Мелкие перипетии длительное время, однако, не нарушали общего товарищеского, почти дружеского фона их взаимоотношений. Так было до середины 1927 года, когда имя Пастернака перестало появляться в списке сотрудников «Нового Лефа». Именно в это время Вяч. Полонский обрушил серию резких статей на Леф и на Маяковского, и Пастернак солидаризировался с ним, весьма замысловато и путано объяснив свой разрыв с Маяковским и Лефом.

В июне 1927 года он сообщил Полонскому о своем решении выйти из Лефа и оформить свой выход в виде письма Маяковскому. «Вы знаете, - пишет он Полонскому, - как я его люблю и продолжаю ценить - метаморфическим авансом». В письме же к Маяковскому, не опубликованном тогда, говорится:

«Честь и слава Вам, как поэту, что глупость лефовских теоретических положений показана (в статьях Полонского. - А. М.) именно на Вас, как на краеугольном, как на очевиднейшем по величине явлении, как на аксиоме.
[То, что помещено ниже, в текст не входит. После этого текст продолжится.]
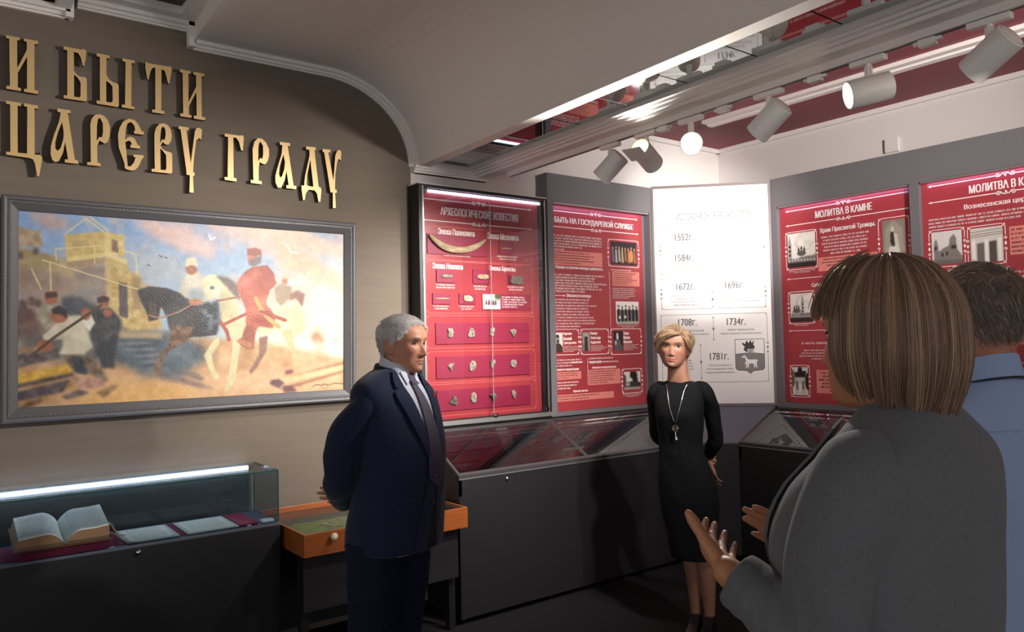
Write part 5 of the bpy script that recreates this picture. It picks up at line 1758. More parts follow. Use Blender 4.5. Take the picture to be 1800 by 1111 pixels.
# ------------------------------------------------------------------ desk showcases in front of the boards
def desk(name, label, loc, rz, width, dep, bays, locks, lid_label=None, m_in=M_cloth, end=True):
    """base cabinet with a sloping glazed lid; local x along the front, y to the wall"""
    t = thing(name, label, 'display case', loc, rz)
    zf, zb = 0.850, 1.076
    s = (zb - zf) / dep
    b = MB()
    b.prism([(0.0, 0.035), (0.0, zf - 0.022), (0.004, zf - 0.022), (0.004, 0.73), (dep - 0.02, 0.73), (dep - 0.02, 0.035)], 0.0, width, 'x')
    b.prism([(0, 0.7305), (0, zf - 0.022), (dep, zb - 0.022), (dep, 0.7305)], 0.0, 0.018, 'x')
    b.prism([(0, 0.7305), (0, zf - 0.022), (dep, zb - 0.022), (dep, 0.7305)], width - 0.018, width, 'x')
    b.box(0.018, width - 0.018, dep - 0.02, dep, 0.73, zb - 0.022)
    obj('cabinet', b, M_dgrey, t)
    lf = MB()
    th = 0.018

    def slab(x0, x1, y0, y1, mb):
        mb.prism([(y0, zf - th + s * y0), (y1, zf - th + s * y1), (y1, zf + s * y1), (y0, zf + s * y0)], x0, x1, 'x')
    slab(0, width, 0, 0.020, lf)
    slab(0, width, dep - 0.022, dep, lf)
    xs = [0.0] + bays + [width]
    for i, x in enumerate(xs):
        w_ = 0.016
        slab(max(0, x - w_ * (1 if 0 < i else 0)), min(width, x + w_ * (1 if i < len(xs) - 1 else 0)), 0.020, dep - 0.022, lf)
    obj('lid_frame', lf, mat('dark lid frame', '3d3a3c', 0.35), t)
    st = MB()
    st.box(0, width, -0.002, 0.0, zf - 0.026, zf - 0.0195)
    obj('edge_strip', st, M_alu, t)
    for i in range(len(xs) - 1):
        g = MB()
        slab(xs[i] + 0.0165, xs[i + 1] - 0.0165, 0.0205, dep - 0.0225, g)
        go = obj('lid_glass', g, M_lid, t)
        area('lid_light', t, ((xs[i] + xs[i + 1]) / 2, dep - 0.045, zb - 0.06), (R_(15), 0, 0), xs[i + 1] - xs[i] - 0.1, 0.01, 3.0, (0.40, 0.66, 1.0))
        obj('light_strip', MB().box(xs[i] + 0.03, xs[i + 1] - 0.03, dep - 0.05, dep - 0.024, zb - 0.058, zb - 0.046), M_alu, t)
    obj('lining', MB().box(0.0185, width - 0.0185, 0.0045, dep - 0.0205, 0.7305, 0.738), m_in, t)
    for x in locks:
        obj('lock', MB().lathe([(0, 0), (0.010, 0), (0.011, 0.004), (0.008, 0.010), (0, 0.011)], Matrix.Translation((x, 0, zf - 0.055)) @ Matrix.Rotation(R_(90), 4, 'X'), 14), M_chrome, t, smooth=True)
    for x in np.linspace(0.05, width - 0.05, 4):
        for y_ in (0.05, dep - 0.07):
            obj('foot', MB().lathe([(0.016, 0), (0.016, 0.006), (0.008, 0.010), (0.008, 0.035)], Matrix.Translation((x, y_, 0)), 12), M_chrome, t)
    return t


D1 = desk('desk_showcase', 'long dark desk showcase with sloping glass lid under the archaeology and service boards', (2.45, 3.763, 0), 0, 2.06, 0.395, [1.005], [0.34, 1.72], m_in=M_mred)
D2 = desk('desk_showcase', 'dark desk showcase with sloping glass lid on the right, below the church boards', (4.722, 3.53, 0), R_(-90), 3.0, 0.468, [1.0, 2.0], [0.6, 1.6], m_in=mat('slate felt', '4c5058', 0.9))
# solid corner unit between them
cu_ = thing('corner_cabinet', 'plain dark corner cabinet with a sloping blue grey top, behind the woman in black', 'cabinet', (0, 0, 0))
fa, fb = (4.513, 3.763), (4.722, 3.533)
ba, bb = (4.553, 4.150), (5.185, 3.533)
b = MB()
lo, hi = 0.035, 0.838
b.add([(*fa, lo), (*fb, lo), (*bb, lo), (*ba, lo), (4.513, 4.150, lo), (*fa, hi), (*fb, hi), (*bb, hi), (*ba, hi), (4.513, 4.150, hi)],
      [(0, 4, 3, 2, 1), (0, 1, 6, 5), (1, 2, 7, 6), (2, 3, 8, 7), (3, 4, 9, 8), (4, 0, 5, 9), (5, 6, 7, 8, 9)])
obj('cabinet', b, M_dgrey, cu_)
b = MB()
b.add([(*fa, hi + .0005), (*fb, hi + .0005), (*bb, hi + .0005), (*ba, hi + .0005), (*fa, hi + .012), (*fb, hi + .012), (*bb, 1.083), (*ba, 1.083)],
      [(0, 3, 2, 1), (0, 1, 5, 4), (1, 2, 6, 5), (2, 3, 7, 6), (3, 0, 4, 7), (4, 5, 6, 7)])
obj('sloping_top', b, mat('blue grey laminate', '6a6d78', 0.45, bump=(200, 0.03)), cu_)
for p in ((4.60, 3.74), (4.705, 3.62), (5.1, 3.58), (4.60, 4.08)):
    obj('foot', MB().lathe([(0.016, 0), (0.016, 0.006), (0.008, 0.010), (0.008, 0.035)], Matrix.Translation((*p, 0)), 12), M_chrome, cu_)

# things lying in the desk showcases
zt = 0.7385


def flat(name, pts, m, label, cat, z=zt, th=0.003, group=None):
    cx, cy = pts[0]
    mb = MB().prism([(x - cx, y_ - cy) for x, y_ in pts], 0, th, 'z')
    return tag(obj(name, mb, m, loc=(cx, cy, z)), label, cat, group)


def rect(cx, cy, w, d, a=0):
    ca_, sa = math.cos(R_(a)), math.sin(R_(a))
    return [(cx + x * ca_ - y_ * sa, cy + x * sa + y_ * ca_) for x, y_ in ((-w / 2, -d / 2), (w / 2, -d / 2), (w / 2, d / 2), (-w / 2, d / 2))]


flat('leaflet', rect(2.62, 3.86, 0.20, 0.12, 8), mat('pink paper', 'c9787c', 0.6), 'pink paper leaflet in the front left corner of the long desk showcase', 'leaflet')
flat('leaflet', rect(2.95, 3.88, 0.22, 0.14, -12), mat('rose paper', 'b5606a', 0.6), 'rose paper leaflet near the middle of the left bay of the long desk showcase', 'leaflet')
flat('archive_photo', rect(3.22, 3.98, 0.18, 0.12, 10), mat('grey photo paper', '8c8a88', 0.4), 'grey archive photograph at the right of the left bay of the long desk showcase', 'photograph')
flat('paper_strip', rect(2.85, 4.06, 0.10, 0.05, 60), M_pageold, 'small pale paper strip at the back of the left bay of the long desk showcase', 'paper')
an = MB()
an.tube([(-0.05, 0, 0.008), (-0.015, 0.012, 0.012), (0.02, 0.0, 0.012), (0.05, -0.03, 0.008)], [0.004, 0.006, 0.007, 0.004], 8, sub=4, round_ends=True)
an.tube([(0.02, 0.0, 0.012), (0.045, 0.035, 0.008)], [0.006, 0.003], 8, round_ends=True)
tag(obj('bent_nail', an, M_chrome, smooth=True, loc=(3.03, 3.815, zt)), 'bright bent iron nail at the front of the left bay of the long desk showcase', 'nail')
kn = MB()
kn.tube([(-0.09, 0, 0.012), (-0.02, 0, 0.012)], [0.010, 0.011], 10, round_ends=True)
kn.prism([(-0.02, -0.012), (0.12, -0.004), (0.14, 0.004), (-0.02, 0.012)], 0.009, 0.014, 'z', mi=1)
kn.box(-0.024, -0.018, -0.022, 0.022, 0.005, 0.02, mi=1)
o = obj('dagger', kn, [mat('worn handle', '4a4038', 0.6), M_steel], loc=(3.36, 3.93, zt))
o.rotation_euler = (0, 0, R_(-55))
tag(o, 'small grey dagger lying beside the divider, left bay of the long desk showcase', 'dagger')
rs = np.random.RandomState(9)
sh_ = MB()
for k in range(7):
    a = k / 7 * 2 * math.pi
    sh_.tube([(0.0, 0.0, 0.012), (0.035 * math.cos(a), 0.028 * math.sin(a), 0.026), (0.068 * math.cos(a + .3), 0.050 * math.sin(a + .3), 0.012 + 0.01 * rs.rand())], [0.016, 0.022, 0.006], 8, sub=4, round_ends=True)
tag(obj('folded_cloth', sh_, mat('cream linen', 'e4dcc4', 0.8, bump=(60, 0.3)), smooth=True, loc=(3.80, 3.885, zt + 0.012)), 'crumpled cream cloth flower lying in the right bay of the long desk showcase', 'cloth')
o = stoneish('metal_fragment', [(-50, 10), (-20, 24), (20, 14), (54, 18), (30, -12), (-10, -20), (-40, -12)], 0.016, M_stone2, (3.66, 4.02, zt), 'dark jagged metal fragment behind the cream cloth in the long desk showcase', 'metal fragment', None, 70, 0)
o.rotation_euler = (R_(-90), 0, R_(20))
o = stoneish('shell_fragment', [(-30, 10), (0, 18), (34, 6), (20, -14), (-20, -14)], 0.012, mat('pale shell', 'c9c4b4', 0.6), (3.95, 3.88, zt), 'small pale shell fragment to the right of the cream cloth', 'shell', None, 71, 0)
o.rotation_euler = (R_(-90), 0, R_(-10))
flat('printed_sheet', rect(4.24, 3.94, 0.30, 0.22, 0), M_paper, 'printed white sheet at the right end of the long desk showcase', 'paper')
flat('dark_photograph', rect(4.90, 3.36, 0.16, 0.24, 30), mat('dark photo paper', '2f2f33', 0.4), 'dark photograph lying in the left corner of the right desk showcase', 'photograph')
flat('white_sheet', rect(4.83, 3.14, 0.16, 0.20, 12), M_paper, 'white sheet at the front of the right desk showcase', 'paper')
flat('grey_folder', rect(5.06, 3.10, 0.20, 0.26, -35), mat('grey card', 'a6a6a2', 0.7), 'grey card folder lying further back in the right desk showcase', 'folder')

# ------------------------------------------------------------------ people: builders
def remesh(mb, voxel, smooth=6, fac=0.5, name='body'):
    """fuse overlapping closed pieces into one continuous surface"""
    me = mb.mesh(name) if isinstance(mb, MB) else mb
    o = bpy.data.objects.new('tmp', me)
    COL.objects.link(o)
    r = o.modifiers.new('r', 'REMESH')
    r.mode = 'VOXEL'
    r.voxel_size = voxel
    if smooth:
        s = o.modifiers.new('s', 'SMOOTH')
        s.iterations = smooth
        s.factor = fac
    bpy.context.view_layer.update()
    out = bpy.data.meshes.new_from_object(o.evaluated_get(bpy.context.evaluated_depsgraph_get()))
    out.name = name
    bpy.data.objects.remove(o)
    bpy.data.meshes.remove(me)
    out.materials.clear()
    return out


def coords(me):
    c = np.zeros(len(me.vertices) * 3)
    me.vertices.foreach_get('co', c)
    return c.reshape(-1, 3)


def setco(me, c):
    me.vertices.foreach_set('co', c.ravel())
    me.update()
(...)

Метод доказательства Полонского разделяю, приветствую и поддерживаю».

Как далеко в это время разошлись Пастернак и Маяковский, говорит не столько отношение к Лефу, сколько то, что именно «метод доказательства» Полонского, его анализ стихов поэта, сделанный грубо иупрощенно, поддерживался Пастернаком.

Но и после этого со стороны Маяковского был сделан жест, более чем красноречиво свидетельствующий о желании сохранить добрые отношения. На первом издании «Хорошо!», подаренном Пастернаку, он написал: «Борису Вол с дружбой, нежностью, любовью, товариществом, привычкой, сочувствием, восхищением и пр., и пр., и пр.». Книга эта при жизни Пастернака была обнаружена у букиниста...

И все же, даже поверив в преднамеренность этого жеста, многое остается загадкой. В последующие годы отношение Пастернака к Маяковскому колебалось некоторыми сомнениями, но в «Охранной грамоте» он написал о поэте сразу после его смерти. Из того, что сказано о Маяковском лефовского периода, попутно возникает групповой портрет его ближайшего окружения.